Katrina came and went and in the wake lives were lost and lives were ruined. And, after the news vans pulled out, what remained was devastation. America's cultural gem, a city that so many snobs throughout the world label "America's only contribution to world culture" (they are refering to jazz), was decimated and fell into Gomorra-like destitution.

Oddly, a person like Brad Pitt, and I am sure so many other amazing Americans, started to do something to help these people, the city. The government was completely absent during all of this (I will not recall that photo of our "hands on" President sitting in Airforce One looking down at the misery). It is simply too easy to say that nothing was done because most of the sufferers were black and poor. But, really, a) what contributions were the sufferers making to the tax base? And, b) how many of them had voted republican (or had voted) in the last election?

Had a beach been eroded in the Outer Banks of North Carolina, you can be rest assured that the government would have had the Army of Engineers out there rebuilding that lost property value for the republican faithful. But, New Orleans is only relevant when crime sprees prove that "well, look at them, they're animals." Or, when we need a Super Bowl to be played there as if this shows that America is uniting to help this lost city.

Really, this $5 is not for New Orleans, but for the victims. It truly boggles the mind when I read recently that the homeless there, those who had lost their homes during and after the hurricane, were about to be evicted from their trailers. Imagine? I cannot imagine this and I am certain that W., living in that swank neighborhood in Dallas and enjoying bbqs with neighbors where a wink and a tug on the elbow are silent signs of "haha, they go theirs, uh?" has no idea that this was going to happen. I am even more sure that his only response would be: "well, uh, the goodness of Americans and our tradition of giving will certainly help these folks." Said, whilst the sheriff has pad-locked these homes and the bulldozer is shifting gears.

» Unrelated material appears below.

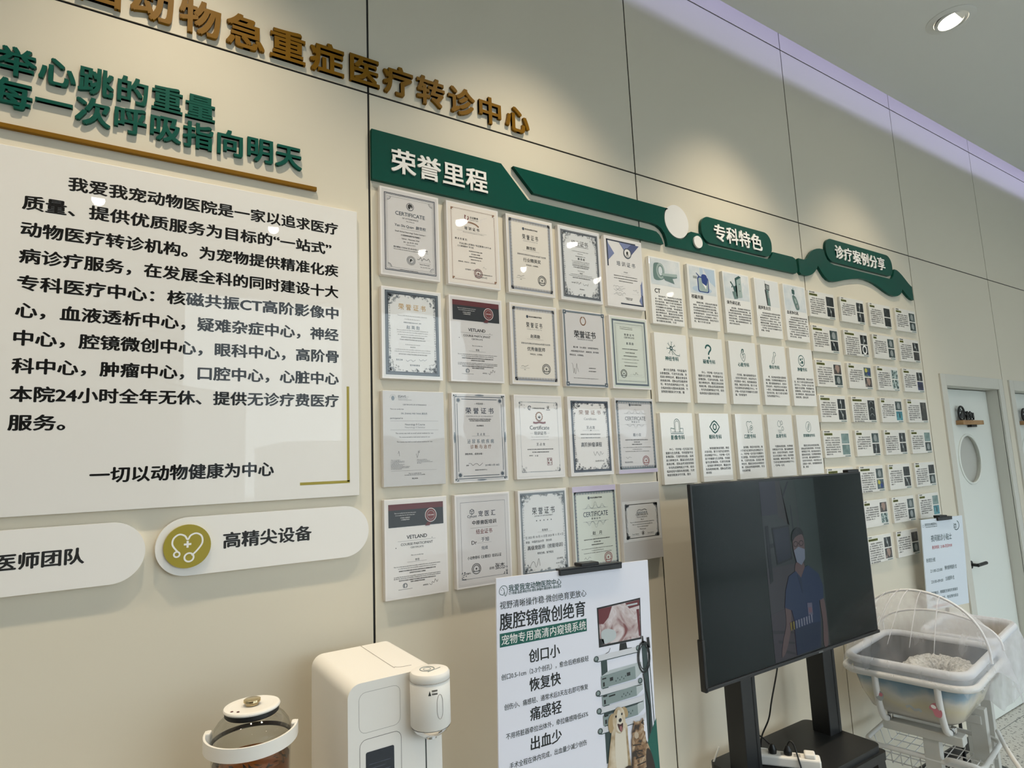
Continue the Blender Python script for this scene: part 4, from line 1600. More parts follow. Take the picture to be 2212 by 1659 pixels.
def i_heart(s, u, v):
    s.stroke(smooth2o([(u - .006, v - .014), (u - .016, v - .002), (u - .012, v + .016), (u + .004, v + .030), (u + .016, v + .010), (u + .014, v - .008), (u + .002, v - .004), (u - .006, v - .014)]), .0026, ICT, 1)
    s.stroke(smooth2o([(u - .008, v - .014), (u - .004, v - .026), (u + .006, v - .026), (u + .004, v - .012)]), .0060, ICT, 1)
    s.stroke(smooth2o([(u - .004, v - .004), (u + .004, v + .006), (u - .002, v + .016)]), .0030, ICT, 2)


def i_bone(s, u, v):
    s.stroke(smooth2o([(u - .010, v + .012), (u - .016, v + .020), (u - .010, v + .030), (u - .002, v + .026), (u + .004, v + .018), (u + .004, v + .004), (u + .012, v - .010), (u + .020, v - .016),
                       (u + .018, v - .026), (u + .010, v - .030), (u + .002, v - .026), (u + .002, v - .014), (u - .006, v), (u - .010, v + .012)]), .0026, ICT, 1)


def i_cells(s, u, v):
    s.ring(u, v, .026, .0042, ICT, 1, 36, ry=.028)
    for a, c, q in ((-.008, -.006, .0065), (.008, -.010, .0048), (.006, .008, .0085), (-.008, .012, .0040)):
        s.ell(u + a, v + c, q, q, ICT, 1, 14)


def i_scan(s, u, v):
    s.stroke([(u - .017, v + .022), (u - .017, v - .014)] + [(u + .017 * cos(radians(180 + k * 18)), v - .016 + .018 * sin(radians(180 + k * 18))) for k in range(11)] + [(u + .017, v + .022)], .0024, ICT, 1)
    s.stroke([(u - .011, v + .022), (u - .011, v - .012)] + [(u + .011 * cos(radians(180 + k * 18)), v - .014 + .012 * sin(radians(180 + k * 18))) for k in range(11)] + [(u + .011, v + .022)], .0018, ICT, 1)
    s.stroke([(u - .040, v + .006), (u - .040, v + .028), (u + .036, v + .028), (u + .036, v + .006), (u + .018, v + .006)], .0026, ICT, 1)
    s.stroke([(u - .040, v + .004), (u - .018, v + .008)], .0026, ICT, 1)
    s.stroke([(u - .034, v + .022), (u + .032, v + .022)], .0016, ICT, 1)


def i_eye(s, u, v):
    p = [(u - .032, v), (u - .014, v - .020), (u, v - .027), (u + .014, v - .020), (u + .032, v), (u + .014, v + .020), (u, v + .027), (u - .014, v + .020), (u - .032, v)]
    s.stroke(p, .0062, ICT, 1)
    s.ring(u, v, .0105, .0058, ICT, 1, 28, ry=.0125)


def i_tooth(s, u, v):
    s.stroke(smooth2o([(u - .018, v - .022), (u - .020, v - .010), (u - .014, v + .004), (u - .014, v + .022), (u - .008, v + .028), (u - .004, v + .014), (u + .002, v + .010)]), .0022, ICT, 1)
    s.stroke(smooth2o([(u - .018, v - .022), (u - .006, v - .026), (u + .002, v - .022), (u + .014, v - .026), (u + .022, v - .014)]), .0022, ICT, 1)
    s.ring(u + .014, v + .004, .010, .0022, ICT, 1, 20)
    s.stroke([(u + .008, v + .010), (u + .006, v + .028), (u + .020, v + .026)], .0022, ICT, 1)
    s.ell(u + .014, v + .004, .004, .004, ICT, 1, 10)


def i_drops(s, u, v):
    for a, c, q in ((-.008, -.012, 1.25), (.012, -.018, .8), (.018, .010, .8)):
        p = [(u + a + q * .010 * sin(radians(t)) * (1 if 90 < t < 270 else abs(sin(radians(t))) ** .3 if abs(sin(radians(t))) > 0 else 0), v + c - q * .012 * cos(radians(t)) * (1.2 if (t < 90 or t > 270) else .8)) for t in range(0, 361, 20)]
        s.stroke(p, .0020, ICT, 1)
    for k in range(3):
        s.stroke([(u - .022 + k * .003, v + .016 + k * .006), (u + .010 - k * .002, v + .018 + k * .006)], .0016, ICT, 1)


def i_capsule(s, u, v):
    s.ring(u, v, .022, .0020, ICT, 1, 32, ry=.026)
    s.stroke(smooth2o([(u - .010, v + .010), (u + .002, v - .014), (u + .010, v - .010), (u - .001, v + .014), (u - .010, v + .010)]), .0024, ICT, 1)
    s.stroke([(u - .004, v + .008), (u + .005, v - .010)], .0020, ICT, 1)


CARDS = [
    ('CT', p_ct, 10, 15, 'card picturing a grey-green ring scanner, headed CT'), ('核磁共振', p_mri, 8, 14, 'card with a blue illustration of an upright scanner, second in the top card row'),
    ('体外碎石机', p_stone, 7, 14, 'card picturing a teal cabinet machine with an arm, third in the top card row'),
    ('超声乳化仪', p_scope, 8, 15, 'card picturing a slim dark machine with a screen, fourth in the top card row'),
    ('血液净化机', p_puri, 9, 15, 'card picturing a pale teal machine with a small monitor, last in the top card row'),
    ('神经专科', i_neuro, 7, 14, 'card with a teal nerve cell icon'), ('疑难专科', i_quest, 7, 14, 'card with a bold teal question mark'),
    ('心脏专科', i_heart, 7, 14, 'card with a small teal heart organ icon'), ('骨科专科', i_bone, 7, 14, 'card with an outlined bone icon'),
    ('肿瘤专科', i_cells, 7, 14, 'card with a circle icon holding teal dots'),
    ('影像专科', i_scan, 8, 14, 'card with a teal scanner bed outline icon'), ('眼科专科', i_eye, 8, 14, 'card with a teal eye icon'),
    ('口腔专科', i_tooth, 8, 14, 'card with a teal tooth icon'), ('血液专科', i_drops, 7, 14, 'card with teal blood drops icon'),
    ('腔镜微创专科', i_capsule, 8, 14, 'card with an oval capsule icon, last in the bottom card row'),
]
for i, (head, fn, nl, nc, lab) in enumerate(CARDS):
    r_, c_ = divmod(i, 5)
    x0 = (1.2435, 1.4845, 1.7295, 1.9685, 2.2045)[c_]
    zt = (2.643, 2.305, 1.960)[r_]
    t = thing('specialty_card', lab, 'card', (x0 + KW / 2, 0, zt - KH), group='specialty cards under the second green header')
    bm = B()
    box(bm, -KW / 2, KW / 2, -.018, 0, 0, KH, bev=.0008, seg=1)
    obj('plate', bm, M_CARD, t)
    s1, s2 = Sheet(), Sheet()
    if r_ == 0:
        fn(s1)
        hv = .152 if i == 0 else .150
        s2.text(head, .024 if i == 0 else .016, hv, M_INKC, 1, w=.034 if i == 0 else None, h=.020 if i else None, align='l', bold=.03, maxw=.115)
        body(s2, .022, .188, .176, .0128 if nl < 10 else .0122, nl, nc, i, M_INKC, (.75, .7, .55, .4, .6)[i])
        s1.build('printed_picture', t, -KW / 2, KH, -.018)
    else:
        fn(s1, .098, .064 if r_ == 1 else .060)
        s2.text(head, .098, .110 if r_ == 1 else .104, M_INKT, 1, w=.082 if i < 14 else .100, h=.021 if i < 14 else .017, bold=.03)
        body(s2, .018, .184, .160 if r_ == 1 else .154, .0158 if r_ == 1 else .0152, nl, nc, i, M_INKC, (.9, .8, .5, .7, .7, .9, .2, .4, .5, .3)[i - 5])
        s1.build('printed_icon', t, -KW / 2, KH, -.018)
    s2.build('printed_text', t, -KW / 2, KH, -.018)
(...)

W. and Mr. Potter's responses would have played out perfectly with the conservative lumpen, for they believe that charity from the rich to the poor is the real way to run a nation. And, if there isn't any "charity" left, then this is because the government is taking too much from them in taxes and so, well, we know the story. The bottom-line is that such thinking makes it impossible to sell homes for $5 because really, the barrel has found it's bottom, we are a broke nation, and yes, "$5 here and $5 there all adds up." Here I agree with the conservatives!

Yet, for a mere $5 the homeless, who had been stuffed like sardines into tin trailers, which are only a little better than a sweltering subway car in August heat, were about to be evicted and President Obama said: "no, this will not happen while I am president." So, for a mere 500 pennies, these people bought their "new homes" and with this they bought security, a sound night's sleep; they bought tomorrow in the place where they went to bed at yesterday and the day-before.

Stability and knowing where my favorite shirt is hanging, where my cat is sleeping at this moment of the day, knowing the smell of the breeze as it makes it's way through the neighborhood, pulling along with it smells of frying fish, a cigarette, some freshly-washed strawberries and then finding you, sitting in a chair sipping on a tea, cooling you and reminding you that "for better or worse, this your home and tonight you will sleep under this roof," is a very powerful commodity. For these people, however, it is a "luxury" and that is not right.

We are better than this. President Obama has again shown us that we, all of us, are truly better than what Bush and Cheney had made us out to be. And, once again, we are a safer nation thanks to our President and a government that is governing. To this I say, and I will borrow shamelessly from the conservatives, "thank you sweet Jesus!"